What we are doing for diversity

Siena, Polina and Ting’s endeavors in supporting women and marginalized groups in tech are just a few great examples of the initiative Indiegogo employees are taking to improve diversity and inclusion. We realized a few years ago that these incredible and diverse members of our team were the secret to finding and hiring talented new team members. So, we shifted our focus to employee referrals, and by increasing referral bonuses and regularly announcing job openings internally, we saw that since 2017, referrals have accounted for 34% of all hires. This is a powerful testament to the inclusive culture at Indiegogo – our employees feel supported in being their authentic selves, and are so happy that they even bring friends and former colleagues to our open positions. We see in the hires that came from internal referrals during that time that 66% were female, and 61% were ethnically diverse.

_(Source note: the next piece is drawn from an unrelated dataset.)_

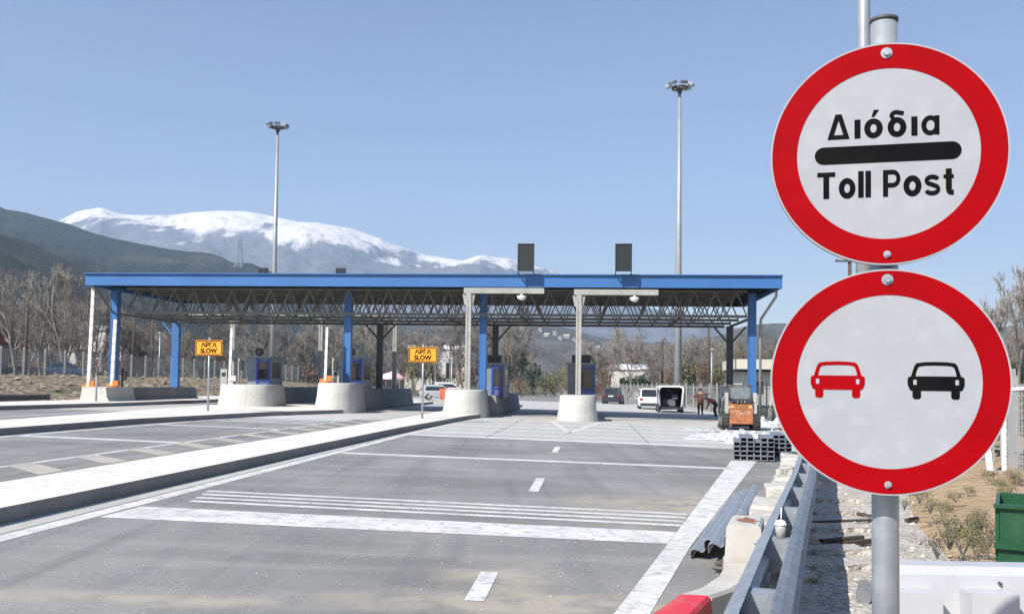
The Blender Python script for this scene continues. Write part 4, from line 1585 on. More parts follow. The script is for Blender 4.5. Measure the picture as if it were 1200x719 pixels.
# ================================================================== right foreground: plastic barrier, bin, debris
pb = thing("water_barrier", "white ribbed plastic road barrier in the lower right corner", "barrier", (at(1040, 653, 4.9).x, 4.9, gz(2, 4.9)), -R(1.5))
L = 2.0
H = 0.84
secs = []
body = MB()
prof = [(-0.26, 0.0), (0.26, 0.0), (0.26, 0.1), (0.15, 0.34), (0.1, H - 0.04), (0.07, H), (-0.07, H), (-0.1, H - 0.04), (-0.15, 0.34), (-0.26, 0.1)]
body.prism(prof, Matrix(((0, 0, 1, 0), (1, 0, 0, 0), (0, 1, 0, 0), (0, 0, 0, 1))), L)
pbb = body.build("body", mat("white_polyethylene", (0.5, 0.5, 0.51), (0.44, 0.44, 0.45), 3, 0.4), pb)
rib = MB()
for k in range(6):
    x = -0.04 + k * 0.37
    M = Matrix.Rotation(R(-3.8), 3, 'X')
    rib.box((x + 0.1, -0.165, 0.44), (0.235, 0.19, 0.6), taper=0.97)
rib.build("rib", mat("white_polyethylene_rib", (0.51, 0.51, 0.52), (0.45, 0.45, 0.46), 3, 0.4), pb)
cp = MB()
cp.tube([(0.52, -0.104, H - 0.075), (0.52, -0.12, H - 0.078)], 0.009, 10)
cp.build("plug", M_DKST, pb)

A = at(1166, 590, 7.6)
gb = gz(A.x, A.y) + 0.1
bin_ = thing("waste_bin", "dark green metal waste bin at the right edge behind the white barrier", "bin", (A.x, A.y, gb), R(-28))
bh = A.z - gb
M_GRN = mat("green_paint", (0.012, 0.075, 0.03), (0.009, 0.058, 0.024), 3, 0.4, c3=(0.03, 0.095, 0.045), scale3=4)
q = MB()
q.box((0.62, 0.0, bh * 0.28), (1.2, 0.03, bh * 0.56))
q.box((0.62, 1.0, bh * 0.5), (1.2, 0.03, bh))
q.box((0.015, 0.5, bh * 0.5), (0.03, 0.97, bh - 0.01))
q.box((1.225, 0.5, bh * 0.5), (0.03, 0.97, bh - 0.01))
q.box((0.62, 0.5, 0.05), (1.17, 0.96, 0.03))
q.box((0.62, 0.01, bh * 0.785), (1.17, 0.03, bh * 0.41))
q.build("body", M_GRN, bin_)
q = MB()
q.box((0.62, -0.03, bh * 0.57), (1.26, 0.06, 0.045))
q.box((0.62, -0.015, bh - 0.012), (1.26, 0.06, 0.03))
q.build("lip", M_GRN, bin_)
q = MB()
for s in (0.1, 1.14):
    q.box((s, 0.5, -0.04), (0.1, 0.9, 0.1))
q.build("skid", M_DKST, bin_)

# planks, slabs and sticks on the gravel
M_WOOD = mat("weathered_wood", (0.36, 0.31, 0.24), (0.25, 0.21, 0.16), 9, 0.9)
M_DWOOD = mat("dark_wood", (0.045, 0.035, 0.028), (0.08, 0.065, 0.05), 9, 0.9)
for (x0, y0, x1, y1, w, h, m_, nm, lab) in (
        (936, 622, 956, 642, 0.14, 0.04, M_WOOD, "wood_plank", "short weathered plank lying beside the guard rail on the gravel"),
        (940, 573, 958, 572, 0.2, 0.12, M_BLK, "kerb_piece", "grey kerb piece lying on the gravel beside the guard rail, farther off"),
        (944, 613, 1021, 611, 0.045, 0.03, M_DWOOD, "wood_batten", "thin dark batten lying across the gravel, the farther one"),
        (985, 598, 1020, 606, 0.035, 0.03, M_DWOOD, "wood_stick", "thin crooked dark stick lying on the gravel left of the sign post"),
        (962, 637, 1010, 633, 0.075, 0.05, M_DWOOD, "wood_batten", "thick dark batten lying across the gravel, the nearer one"),
        (990, 640, 1021, 637, 0.06, 0.05, M_DWOOD, "wood_offcut", "dark wood offcut lying by the sign post"),
        (935, 641, 948, 633, 0.1, 0.03, M_DWOOD, "wood_scrap", "dark scrap of wood lying under the guard rail's right side"),
        (1062, 611, 1075, 609, 0.05, 0.04, M_DWOOD, "wood_scrap", "dark scrap of wood on the gravel right of the sign post")):
    A, B = gnd(x0, y0, 0.02), gnd(x1, y1, 0.02)
    mid = (A + B) / 2
    mb = MB()
    mb.bar(A - mid + Vector((0, 0, h / 2)), B - mid + Vector((0, 0, h / 2 + 0.01)), w, h)
    tag(mb.build(nm, m_, loc=mid), lab, "wood" if m_ is not M_BLK else "kerb piece")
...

While the changes we made in our hiring process was undoubtedly effective, we also knew we wanted to retain a diverse team, so we reinvigorated our focus on fostering a healthy, respectful culture with extensive on-boarding, and values-based employee recognition and promotions. We also created a Diversity & Inclusion team that contributes to Indiegogo’s dialogue and activity around diversity both inside the company and on the platform itself. The D&I team meets regularly to coordinate volunteer events, pride parties, provide recommendations on joining amicus briefs for diversity-related court cases, organizes workshops on inclusion, and more. Most recently, we signed onto our second letter in support of the Dreamers.

We know that there is still work to be done at Indiegogo and across our industry, but we’re proud of these numbers, proud of how they compare to the industry at large – we’re more gender-balanced and diverse overall than the average tech company in Silicon Valley in terms of both our full company and our leadership team – and proud of our team’s commitment to continuing to improve each year.